Outbound Passwords

Much has been written on how to securely store passwords. This sort of advice deals with the common situation where your users present their passwords to your application in order to gain access.

But what if the roles are reversed, and your application is the one that needs to present a password to another application? For instance, your web application must authenticate with the database server before it can retrieve data.

Such credentials are called outbound passwords.

Outbound Passwords Must Be Stored Somewhere

Outbound passwords must be treated like any other password. For instance, they must be as strong as any password.

But there is one exception to the usual advice about passwords: outbound passwords must be written down somehow. You can’t expect a human to type in a password every time your web application connects to the database server.

This begs the question of how we’re supposed to write the outbound password down.

Storing Outbound Passwords In Code Is A Bad Idea

The first thing that may come to mind is to simply store the outbound password in the source code. This is a bad idea.

With access to source code, the password can easily be found using a tool like grep. But even access to binary code gives an attacker a good chance of finding the password. Tools like javap produce output that makes it easy to go through all strings. And since the password must be sufficiently strong, an attacker can just concentrate on the strings with the highest entropy and try those as passwords.

To add insult to injury, once a hard-coded password is compromised, there is no way to recover from the breach without patching the code!

Solution #1: Store Encrypted Outbound Passwords In Configuration Files

So the outbound password must be stored outside of the code, and the code must be able to read it. The most logical place then, is to store it in a configuration file.

To prevent an attacker from reading the outbound password, it must be encrypted using a strong encryption algorithm, like AES. But now we’re faced with a different version of the same problem: how does the application store the encryption key?

One option is to store the encryption key in a separate configuration file, with stricter permissions set on it. That way, most administrators will not be able to access it. This scheme is certainly not 100% safe, but at least it will keep casual attackers out.

A more secure option is to use key management services, perhaps based on the Key Management Interoperability Protocol (KMIP).

In this case, the encryption key is not stored with the application, but in a separate key store. KMIP also supports revoking keys in case of a breach.

Solution #2: Provide Outbound Passwords During Start Up

An even more secure solution is to only store the outbound password in memory. This requires that administrators provide the password when the application starts up.

You can even go a step further and use a split-key approach, where multiple administrators each provide part of a key, while nobody knows the whole key. This approach is promoted in the PCI DSS standard.

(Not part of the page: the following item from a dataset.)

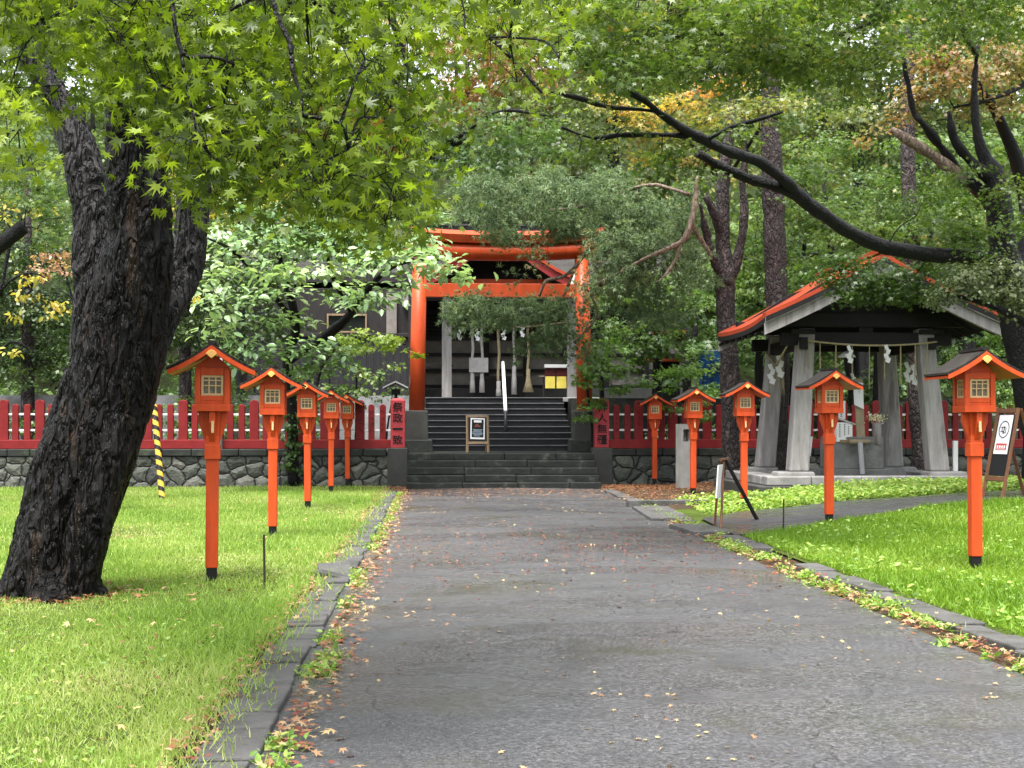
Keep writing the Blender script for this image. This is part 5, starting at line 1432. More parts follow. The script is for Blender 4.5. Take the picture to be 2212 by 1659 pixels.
# ---------------------------------------------------------------- right maple with the long limb
def right_maple():
    r = tree('spreading_maple_tree', 'dark trunked maple at the right edge with a long limb sweeping left', 'tree', W(2290, 1100, 24.5))
    r.location.z = 0
    T0 = 24.5
    stems = [[(2300, 1120, 62, T0), (2272, 1000, 50, T0), (2240, 860, 46, T0), (2212, 740, 42, T0), (2188, 640, 36, T0), (2170, 560, 33, T0), (2162, 470, 27, T0), (2150, 390, 22, T0), (2128, 340, 15, T0), (2112, 290, 11, T0), (2104, 220, 8, T0), (2110, 100, 6, T0)],
             [(2185, 600, 24, T0 + .1), (2210, 520, 20, T0 + .3), (2230, 400, 16, T0 + .5), (2240, 200, 12, T0 + .6)],
             [(2150, 390, 18, T0), (2095, 345, 12, T0 - .1), (2062, 300, 9, T0 - .2), (2050, 240, 7, T0 - .3)],
             [(2140, 440, 18, T0 + .2), (2075, 372, 11, T0 + .1), (2030, 315, 10, T0), (1990, 262, 9, T0 - .2), (1972, 236, 6, T0 - .2), (1950, 120, 5, T0 - .4)]]
    LB = [[(2180, 575, 22.4, T0 - .1), (2110, 556, 17.2, T0 - .2), (2000, 549, 15.9, 24), (1900, 530, 15.9, 23.4), (1820, 492, 15.5, 22.8), (1762, 452, 15.5, 22.3), (1722, 420, 15.5, 22), (1690, 386, 12.9, 21.6), (1640, 350, 12.0, 21.2), (1570, 325, 11.2, 20.6), (1500, 292, 10.3, 20), (1440, 255, 8.6, 19.4), (1390, 216, 7.7, 19), (1362, 200, 7.3, 18.8), (1330, 172, 3.4, 18.5)],
          [(1740, 432, 12.9, 22.1), (1690, 408, 12.0, 21.8), (1620, 386, 11.2, 21.6), (1560, 362, 9.9, 21.2), (1522, 340, 9.5, 21), (1506, 331, 8.6, 20.9)],
          [(1500, 294, 6.0, 20), (1430, 292, 5.2, 19.6), (1340, 292, 4.3, 19.2), (1290, 299, 5.2, 19), (1252, 290, 4.3, 18.8), (1214, 275, 2.6, 18.6)],
          [(1420, 240, 5.2, 19.3), (1310, 230, 5.2, 18.6), (1255, 214, 5.6, 18.3), (1190, 198, 2.6, 18)],
          [(1525, 302, 5.2, 20.2), (1590, 272, 4.3, 20), (1640, 258, 3.4, 19.8), (1690, 242, 2.1, 19.6)],
          [(1376, 205, 5.2, 19), (1400, 180, 4.3, 18.9), (1425, 150, 3.4, 18.8), (1440, 80, 2.6, 18.6)]]
    mb = MB(); ls = limb_mesh(mb, stems, 14, 6)
    o = mb.build('trunk', BK['limb'], None, smooth=True); wobble(o, .045, 3.0); put(o, r)
    mb = MB(); ll = limb_mesh(mb, LB, 12, 6)
    o = mb.build('limb', BK['limb'], None, smooth=True); wobble(o, .022, 4.5); put(o, r)
    dead = MB(); limb_mesh(dead, [[(2085, 388, 11, T0 + .1), (2040, 352, 12, T0), (1990, 320, 10.5, T0 - .1), (1945, 292, 10, T0 - .2), (1925, 280, 6, T0 - .2)]], 12, 6)
    o = dead.build('broken_limb', BK['dead'], None, smooth=True); wobble(o, .03, 4); put(o, r)
    # upper branches seen against the leaves
    UB = [[(1460, -60, 7, 17), (1448, 0, 6, 17), (1444, 60, 5.5, 17), (1441, 100, 4, 17)],
          [(1500, 10, 6, 17), (1470, 35, 6, 17), (1447, 65, 5, 17)],
          [(1380, 40, 3.5, 16.5), (1410, 55, 4, 16.6), (1452, 78, 4.5, 16.8), (1500, 66, 5, 17), (1556, 74, 5, 17.2), (1590, 100, 4, 17.4), (1620, 110, 3, 17.5)],
          [(1590, 20, 6, 17.5), (1620, 55, 7, 17.5), (1668, 88, 8, 17.6), (1705, 100, 8, 17.7), (1738, 93, 7, 17.8), (1760, 105, 5, 18)],
          [(1806, 78, 6, 18), (1850, 62, 5, 17.8), (1906, 36, 4, 17.6)],
          [(1736, 100, 5, 18), (1800, 120, 4, 18), (1870, 150, 3, 18)],
          [(1200, -10, 8, 17), (1228, 60, 7, 17.2), (1240, 90, 6, 17.3), (1255, 120, 5, 17.4), (1300, 180, 5, 17.8)],
          [(2110, 120, 6, T0), (2000, -60, 12, 21), (1800, -140, 12, 18.5), (1600, -120, 10, 17.5), (1460, -60, 7, 17), (1200, -40, 6, 16.5)]]
    mb = MB(); lu = limb_mesh(mb, UB, 8, 5)
    put(mb.build('upper_limb', BK['limb'], None, smooth=True), r)
    ul = [1215, 1260, 1300, 1400, 1480, 1560, 1640, 1720, 1800, 1860, 1905, 1960]
    vl = [120, 150, 190, 210, 160, 190, 180, 215, 225, 235, 150, 60]
    low = lambda u: float(np.interp(u, ul, vl))
    sp = fill(135, (1225, 1930), lambda u: (-60, low(u) - 8), (15, 19.5), (.42, .17, .5), 130, (.15, 1))
    sp += [(1395, 155, 17, 70, 35, .5, 200), (1310, 120, 17, 80, 40, .5, 200), (1330, 60, 16.5, 90, 40, .5, 220), (1640, 150, 17.5, 110, 30, .5, 260, (0, .6)), (1540, 140, 17.5, 90, 25, .5, 220, (0, .6))]
    # dark layers before the pavilion gable and the leaves along the long limb
    sp += [(u, v, d, ru, rv2, .55, n, (0, .5)) for u, v, d, ru, rv2, n in ((1790, 590, 25, 60, 20, 360), (1850, 610, 25, 70, 22, 520), (1930, 605, 24.8, 80, 26, 620), (1960, 640, 24.6, 60, 16, 420), (1890, 640, 24.9, 60, 16, 420), (1840, 645, 25, 40, 12, 160), (1990, 620, 24.7, 50, 22, 360), (1810, 565, 25, 60, 18, 300), (1760, 600, 25, 40, 14, 160), (1880, 575, 25, 60, 16, 260), (1980, 590, 24.6, 50, 26, 240), (1745, 575, 25.2, 30, 10, 60))]
    sp += [(u, v, d, 55, 16, .5, 110, (.1, .8)) for u, v, d in ((1350, 275, 19), (1290, 320, 19), (1430, 330, 19.6), (1420, 370, 20), (1500, 390, 20.5), (1250, 330, 18.6), (1600, 300, 20.2), (1680, 260, 20))]
    sp += fill(60, (1900, 2240), lambda u: (-140, 85), (19, 24), (.55, .25, .6), 130, (.1, .9))
    sp += fill(10, (1940, 2230), lambda u: (410, 540), (22.5, 24), (.5, .2, .5), 120, (0, .7))
    sp += [(u, v, 24, 50, 20, .5, 150) for u, v in ((2100, 375), (2160, 430), (2070, 450), (2200, 480), (2190, 400), (2120, 490), (2050, 500))]
    a, cen = crown(sp, MAPLE5, .062, up=1.0, rnd=.5, out=.4, droop=.5, twig=.38, flat=.4, tint=(.1, .92))
    V, T, C = merge(a); put(tris_mesh('crown', V, T, C, LM['maple']), r)
    mb = MB(); twigs(mb, ls + ll + lu, cen, .012, 4)
    put(mb.build('twigs', BK['limb'], None, smooth=True), r)
    # round dull foliage mound in front of its trunk
    q = tree('round_leaved_tree', 'dull green round leaved bough mounding before the right maple trunk', 'tree', W(2290, 1090, 22.8)); q.location.z = 0
    st = [[(2330, 1130, 20, 22.6), (2320, 900, 17, 22.6), (2280, 740, 13, 22.5), (2200, 690, 9, 22.4), (2140, 660, 7, 22.4), (2070, 640, 4, 22.3)]]
    mb = MB(); l3 = limb_mesh(mb, st, 8, 5); put(mb.build('trunk', BK['limb'], None, smooth=True), q)
    sp = [(u, v, 22.5, ru, rv2, .5, n) for u, v, ru, rv2, n in ((2080, 600, 60, 26, 420), (2140, 585, 70, 24, 480), (2060, 635, 50, 24, 340), (2110, 632, 60, 18, 260), (2170, 640, 50, 36, 420), (2205, 610, 50, 40, 420), (2200, 670, 30, 22, 240), (2030, 640, 26, 16, 120))]
    a, cen = crown(sp, TRI3, .060, up=1.0, rnd=.5, out=.9, droop=.5, twig=.3, flat=.7, tint=(.1, .95))
    V, T, C = merge(a); put(tris_mesh('crown', V, T, C, LM['dull']), q)
    mb = MB(); twigs(mb, l3, cen, .012, 4); put(mb.build('twigs', BK['limb'], None, smooth=True), q)
right_maple()

# ---------------------------------------------------------------- generic trees
def simple_tree(name, label, cat, base, stems, sprays, lm, tmpl, size, bark, group=None, tw=.02, k=None, **kw):
    r = tree(name, label, cat, base, group)
    mb = MB(); ls = limb_mesh(mb, stems, 10, 5)
    o = mb.build('trunk', bark, None, smooth=True); wobble(o, .02, 3.0, len(label)); put(o, r)
    if k: kw['k'] = k
    a, cen = crown(sprays, tmpl, size, **kw)
    V, T, C = merge(a); put(tris_mesh('crown', V, T, C, lm), r)
    mb = MB(); twigs(mb, ls, cen, tw, 4)
    put(mb.build('twigs', bark, None, smooth=True), r)
    return r

def stem_to(u, vtop, d, zb, w=8, lean=0):
    vb = HV - (zb - EYE) * F / d
    return [(u, vb + 6, w, d), (u + lean * .3, vb * .7 + vtop * .3, w * .85, d), (u + lean * .7, vb * .35 + vtop * .65, w * .65, d), (u + lean, vtop, w * .35, d)]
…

Providing keys at start up may be more secure than storing the encryption key in a configuration file, but it has a big drawback: it prevents automatic restarts. The fact that humans are involved at all makes this approach impractical in a cloud environment.

Creating Outbound Passwords

If your application has some control over the external system that it needs to connect to, it may be able to determine the outbound password, just like your users define their passwords for your application.

For instance, in a multi-tenant environment, data for the tenants might be stored in separate databases, and your application may be able to pick an outbound password for each one of those as it creates them.

Created outbound passwords must be sufficiently strong. One way to accomplish that is to use random strings, with characters from different character classes. Another approach is Diceware.

Make sure to use a good random number generator. In Java, for example, prefer SecureRandom over plain old Random.